**Exercise goal**
Restate, word for word, every line of the data.
═══
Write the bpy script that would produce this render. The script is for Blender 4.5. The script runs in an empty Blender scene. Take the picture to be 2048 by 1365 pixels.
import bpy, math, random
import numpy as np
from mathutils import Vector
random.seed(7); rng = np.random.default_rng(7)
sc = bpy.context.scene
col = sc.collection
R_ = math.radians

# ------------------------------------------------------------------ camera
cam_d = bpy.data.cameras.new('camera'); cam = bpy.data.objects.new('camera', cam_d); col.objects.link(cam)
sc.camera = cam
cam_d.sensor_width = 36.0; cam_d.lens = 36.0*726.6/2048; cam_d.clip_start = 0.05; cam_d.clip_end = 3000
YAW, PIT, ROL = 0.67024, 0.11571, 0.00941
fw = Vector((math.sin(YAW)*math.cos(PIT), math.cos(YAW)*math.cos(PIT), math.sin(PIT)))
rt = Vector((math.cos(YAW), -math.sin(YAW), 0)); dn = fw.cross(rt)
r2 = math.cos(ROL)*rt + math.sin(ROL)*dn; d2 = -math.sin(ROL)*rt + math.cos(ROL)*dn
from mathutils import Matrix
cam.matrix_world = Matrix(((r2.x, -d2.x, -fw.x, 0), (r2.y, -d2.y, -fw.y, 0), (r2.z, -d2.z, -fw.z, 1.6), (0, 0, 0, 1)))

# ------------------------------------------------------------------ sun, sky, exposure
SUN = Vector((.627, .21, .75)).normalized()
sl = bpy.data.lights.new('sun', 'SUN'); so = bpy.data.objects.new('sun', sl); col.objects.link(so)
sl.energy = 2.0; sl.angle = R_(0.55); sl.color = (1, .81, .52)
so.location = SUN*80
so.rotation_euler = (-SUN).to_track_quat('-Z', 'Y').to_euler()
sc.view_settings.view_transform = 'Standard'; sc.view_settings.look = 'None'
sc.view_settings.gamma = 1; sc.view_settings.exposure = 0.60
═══
**The answer**
Write the bpy script that would produce this render. The script is for Blender 4.5. The script runs in an empty Blender scene. Take the picture to be 2048 by 1365 pixels.
import bpy, math, random
import numpy as np
from mathutils import Vector
random.seed(7); rng = np.random.default_rng(7)
sc = bpy.context.scene
col = sc.collection
R_ = math.radians

# ------------------------------------------------------------------ camera
cam_d = bpy.data.cameras.new('camera'); cam = bpy.data.objects.new('camera', cam_d); col.objects.link(cam)
sc.camera = cam
cam_d.sensor_width = 36.0; cam_d.lens = 36.0*726.6/2048; cam_d.clip_start = 0.05; cam_d.clip_end = 3000
YAW, PIT, ROL = 0.67024, 0.11571, 0.00941
fw = Vector((math.sin(YAW)*math.cos(PIT), math.cos(YAW)*math.cos(PIT), math.sin(PIT)))
rt = Vector((math.cos(YAW), -math.sin(YAW), 0)); dn = fw.cross(rt)
r2 = math.cos(ROL)*rt + math.sin(ROL)*dn; d2 = -math.sin(ROL)*rt + math.cos(ROL)*dn
from mathutils import Matrix
cam.matrix_world = Matrix(((r2.x, -d2.x, -fw.x, 0), (r2.y, -d2.y, -fw.y, 0), (r2.z, -d2.z, -fw.z, 1.6), (0, 0, 0, 1)))

# ------------------------------------------------------------------ sun, sky, exposure
SUN = Vector((.627, .21, .75)).normalized()
sl = bpy.data.lights.new('sun', 'SUN'); so = bpy.data.objects.new('sun', sl); col.objects.link(so)
sl.energy = 2.0; sl.angle = R_(0.55); sl.color = (1, .81, .52)
so.location = SUN*80
so.rotation_euler = (-SUN).to_track_quat('-Z', 'Y').to_euler()
sc.view_settings.view_transform = 'Standard'; sc.view_settings.look = 'None'
sc.view_settings.gamma = 1; sc.view_settings.exposure = 0.60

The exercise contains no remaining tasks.